>> start Exercise inputs

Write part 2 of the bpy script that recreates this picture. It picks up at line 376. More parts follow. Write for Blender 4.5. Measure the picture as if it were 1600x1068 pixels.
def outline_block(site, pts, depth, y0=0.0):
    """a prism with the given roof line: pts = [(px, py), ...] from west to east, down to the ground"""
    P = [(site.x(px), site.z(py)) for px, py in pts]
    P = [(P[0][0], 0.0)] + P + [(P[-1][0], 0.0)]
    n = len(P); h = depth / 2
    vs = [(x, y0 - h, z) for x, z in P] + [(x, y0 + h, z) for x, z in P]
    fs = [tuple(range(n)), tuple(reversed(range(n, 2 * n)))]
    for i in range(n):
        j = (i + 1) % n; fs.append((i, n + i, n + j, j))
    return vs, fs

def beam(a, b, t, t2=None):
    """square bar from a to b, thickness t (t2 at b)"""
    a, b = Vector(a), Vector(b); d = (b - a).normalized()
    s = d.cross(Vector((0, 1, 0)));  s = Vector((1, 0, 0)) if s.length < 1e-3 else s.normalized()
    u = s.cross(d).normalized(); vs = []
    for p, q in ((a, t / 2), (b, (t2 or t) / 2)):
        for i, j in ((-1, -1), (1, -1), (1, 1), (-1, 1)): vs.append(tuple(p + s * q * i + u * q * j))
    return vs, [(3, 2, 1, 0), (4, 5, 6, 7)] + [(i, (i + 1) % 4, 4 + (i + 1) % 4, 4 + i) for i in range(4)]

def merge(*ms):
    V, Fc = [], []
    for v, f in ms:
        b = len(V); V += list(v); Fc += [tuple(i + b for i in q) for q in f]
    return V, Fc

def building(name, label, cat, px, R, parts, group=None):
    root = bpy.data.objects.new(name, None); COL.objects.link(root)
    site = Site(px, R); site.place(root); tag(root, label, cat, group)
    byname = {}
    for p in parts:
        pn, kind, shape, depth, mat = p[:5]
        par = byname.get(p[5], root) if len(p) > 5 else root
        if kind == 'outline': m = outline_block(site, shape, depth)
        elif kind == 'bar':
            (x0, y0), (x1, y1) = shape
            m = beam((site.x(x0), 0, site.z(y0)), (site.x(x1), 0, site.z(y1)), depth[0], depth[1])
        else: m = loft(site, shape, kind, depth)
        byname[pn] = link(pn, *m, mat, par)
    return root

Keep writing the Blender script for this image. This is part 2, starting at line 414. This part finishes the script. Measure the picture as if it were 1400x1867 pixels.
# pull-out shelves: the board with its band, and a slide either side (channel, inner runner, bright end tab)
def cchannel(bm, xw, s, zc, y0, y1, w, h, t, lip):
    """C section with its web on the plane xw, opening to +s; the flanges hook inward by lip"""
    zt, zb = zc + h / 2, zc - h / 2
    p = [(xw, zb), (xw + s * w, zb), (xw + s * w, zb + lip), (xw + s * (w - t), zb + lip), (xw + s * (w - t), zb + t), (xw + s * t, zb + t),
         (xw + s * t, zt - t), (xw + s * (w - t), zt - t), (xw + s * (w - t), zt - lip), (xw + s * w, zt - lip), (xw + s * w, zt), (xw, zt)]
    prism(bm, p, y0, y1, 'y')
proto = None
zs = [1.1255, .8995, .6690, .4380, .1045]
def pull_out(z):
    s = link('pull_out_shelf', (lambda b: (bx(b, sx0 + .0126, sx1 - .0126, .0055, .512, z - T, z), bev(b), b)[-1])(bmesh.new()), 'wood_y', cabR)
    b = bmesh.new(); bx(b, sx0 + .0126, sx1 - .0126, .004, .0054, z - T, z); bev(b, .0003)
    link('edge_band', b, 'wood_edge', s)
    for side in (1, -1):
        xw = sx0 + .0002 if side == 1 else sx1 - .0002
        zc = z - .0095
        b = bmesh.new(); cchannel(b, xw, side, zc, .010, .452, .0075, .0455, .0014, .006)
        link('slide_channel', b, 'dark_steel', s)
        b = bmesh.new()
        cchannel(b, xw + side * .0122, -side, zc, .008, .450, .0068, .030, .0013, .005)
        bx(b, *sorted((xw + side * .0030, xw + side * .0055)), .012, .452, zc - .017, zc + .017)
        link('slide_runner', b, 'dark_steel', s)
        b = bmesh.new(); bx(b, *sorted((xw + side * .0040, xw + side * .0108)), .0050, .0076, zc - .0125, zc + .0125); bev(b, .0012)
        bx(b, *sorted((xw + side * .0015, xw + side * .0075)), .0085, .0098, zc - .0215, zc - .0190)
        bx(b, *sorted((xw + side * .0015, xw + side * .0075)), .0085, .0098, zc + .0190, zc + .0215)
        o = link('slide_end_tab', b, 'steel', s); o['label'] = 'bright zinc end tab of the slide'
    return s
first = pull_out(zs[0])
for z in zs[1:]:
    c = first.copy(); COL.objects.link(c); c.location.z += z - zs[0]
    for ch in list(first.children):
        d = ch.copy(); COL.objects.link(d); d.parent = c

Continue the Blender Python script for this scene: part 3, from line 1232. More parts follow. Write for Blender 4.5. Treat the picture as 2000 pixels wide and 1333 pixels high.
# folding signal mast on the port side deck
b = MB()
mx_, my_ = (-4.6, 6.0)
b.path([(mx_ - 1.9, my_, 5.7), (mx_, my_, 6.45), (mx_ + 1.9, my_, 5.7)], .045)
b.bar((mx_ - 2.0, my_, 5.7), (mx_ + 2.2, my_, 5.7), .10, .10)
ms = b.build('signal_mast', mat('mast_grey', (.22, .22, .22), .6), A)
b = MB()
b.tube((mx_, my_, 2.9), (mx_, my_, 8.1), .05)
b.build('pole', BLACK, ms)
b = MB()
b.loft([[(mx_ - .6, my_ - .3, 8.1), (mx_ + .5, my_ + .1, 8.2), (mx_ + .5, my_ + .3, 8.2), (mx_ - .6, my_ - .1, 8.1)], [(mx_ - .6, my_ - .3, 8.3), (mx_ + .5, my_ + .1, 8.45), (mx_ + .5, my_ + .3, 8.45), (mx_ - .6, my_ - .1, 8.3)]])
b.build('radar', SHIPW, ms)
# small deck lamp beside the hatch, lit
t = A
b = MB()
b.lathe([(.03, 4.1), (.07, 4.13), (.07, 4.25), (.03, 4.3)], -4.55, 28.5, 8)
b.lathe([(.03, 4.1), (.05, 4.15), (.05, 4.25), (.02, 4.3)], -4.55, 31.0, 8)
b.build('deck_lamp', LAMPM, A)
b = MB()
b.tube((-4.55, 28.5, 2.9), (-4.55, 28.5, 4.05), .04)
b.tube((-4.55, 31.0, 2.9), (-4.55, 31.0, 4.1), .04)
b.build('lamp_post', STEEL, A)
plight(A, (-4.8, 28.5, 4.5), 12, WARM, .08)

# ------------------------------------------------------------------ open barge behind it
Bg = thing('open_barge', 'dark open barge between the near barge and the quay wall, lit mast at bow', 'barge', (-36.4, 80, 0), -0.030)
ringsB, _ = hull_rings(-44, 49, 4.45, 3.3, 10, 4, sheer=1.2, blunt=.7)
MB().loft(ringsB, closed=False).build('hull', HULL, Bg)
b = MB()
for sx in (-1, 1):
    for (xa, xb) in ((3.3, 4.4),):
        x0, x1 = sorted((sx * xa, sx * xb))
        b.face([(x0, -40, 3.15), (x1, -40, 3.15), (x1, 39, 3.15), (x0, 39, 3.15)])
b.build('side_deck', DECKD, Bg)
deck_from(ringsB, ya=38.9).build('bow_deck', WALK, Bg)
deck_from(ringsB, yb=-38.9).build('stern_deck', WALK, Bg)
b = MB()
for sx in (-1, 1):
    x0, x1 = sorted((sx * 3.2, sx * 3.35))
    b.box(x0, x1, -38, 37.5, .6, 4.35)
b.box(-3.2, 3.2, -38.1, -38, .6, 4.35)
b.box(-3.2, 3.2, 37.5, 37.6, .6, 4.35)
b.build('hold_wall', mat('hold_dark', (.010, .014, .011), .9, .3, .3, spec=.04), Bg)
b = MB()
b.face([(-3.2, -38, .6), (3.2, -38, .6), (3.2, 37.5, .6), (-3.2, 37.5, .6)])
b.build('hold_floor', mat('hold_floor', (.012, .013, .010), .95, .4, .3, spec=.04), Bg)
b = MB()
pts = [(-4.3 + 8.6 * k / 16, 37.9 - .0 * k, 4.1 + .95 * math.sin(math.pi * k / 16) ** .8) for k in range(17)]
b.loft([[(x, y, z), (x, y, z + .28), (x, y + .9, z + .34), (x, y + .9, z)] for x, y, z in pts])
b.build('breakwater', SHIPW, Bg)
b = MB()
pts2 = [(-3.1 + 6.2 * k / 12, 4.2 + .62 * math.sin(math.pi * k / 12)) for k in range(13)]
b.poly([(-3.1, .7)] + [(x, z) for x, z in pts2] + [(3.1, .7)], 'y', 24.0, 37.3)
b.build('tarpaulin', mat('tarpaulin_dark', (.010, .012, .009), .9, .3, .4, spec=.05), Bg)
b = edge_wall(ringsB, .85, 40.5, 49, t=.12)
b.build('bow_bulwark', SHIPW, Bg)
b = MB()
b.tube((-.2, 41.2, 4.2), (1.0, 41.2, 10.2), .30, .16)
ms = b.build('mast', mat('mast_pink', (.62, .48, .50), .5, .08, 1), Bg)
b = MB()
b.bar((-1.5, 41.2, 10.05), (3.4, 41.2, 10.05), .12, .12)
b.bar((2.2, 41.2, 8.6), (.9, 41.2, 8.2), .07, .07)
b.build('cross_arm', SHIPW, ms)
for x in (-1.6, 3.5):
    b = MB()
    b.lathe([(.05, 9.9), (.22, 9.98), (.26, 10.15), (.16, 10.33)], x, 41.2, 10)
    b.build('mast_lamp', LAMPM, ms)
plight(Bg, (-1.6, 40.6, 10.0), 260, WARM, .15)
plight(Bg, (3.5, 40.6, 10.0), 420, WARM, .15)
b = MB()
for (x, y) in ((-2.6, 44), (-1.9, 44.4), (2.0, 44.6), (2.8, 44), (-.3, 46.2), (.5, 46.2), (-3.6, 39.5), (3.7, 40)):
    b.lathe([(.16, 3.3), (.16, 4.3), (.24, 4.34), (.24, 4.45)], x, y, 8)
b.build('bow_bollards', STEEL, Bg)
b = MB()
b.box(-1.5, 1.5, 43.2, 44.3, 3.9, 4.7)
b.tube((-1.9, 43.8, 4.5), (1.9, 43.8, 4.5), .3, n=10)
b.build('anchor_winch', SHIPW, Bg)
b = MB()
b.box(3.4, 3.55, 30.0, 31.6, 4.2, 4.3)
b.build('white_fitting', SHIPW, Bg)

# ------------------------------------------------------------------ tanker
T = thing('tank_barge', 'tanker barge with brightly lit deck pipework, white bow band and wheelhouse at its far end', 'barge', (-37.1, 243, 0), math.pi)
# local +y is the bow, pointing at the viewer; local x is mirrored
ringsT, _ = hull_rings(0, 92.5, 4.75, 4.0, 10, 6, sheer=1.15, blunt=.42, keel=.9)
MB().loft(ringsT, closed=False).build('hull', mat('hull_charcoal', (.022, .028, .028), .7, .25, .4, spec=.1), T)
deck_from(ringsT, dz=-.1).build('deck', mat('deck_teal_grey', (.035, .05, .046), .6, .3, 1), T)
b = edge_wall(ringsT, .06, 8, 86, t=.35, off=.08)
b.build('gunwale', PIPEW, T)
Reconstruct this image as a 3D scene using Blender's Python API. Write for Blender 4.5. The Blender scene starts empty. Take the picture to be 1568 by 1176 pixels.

>> end Exercise inputs

Requirement. Only lines with the word "Python" should be collected from the material.

Reply.
Continue the Blender Python script for this scene: part 3, from line 1232. More parts follow. Write for Blender 4.5. Treat the picture as 2000 pixels wide and 1333 pixels high.
Reconstruct this image as a 3D scene using Blender's Python API. Write for Blender 4.5. The Blender scene starts empty. Take the picture to be 1568 by 1176 pixels.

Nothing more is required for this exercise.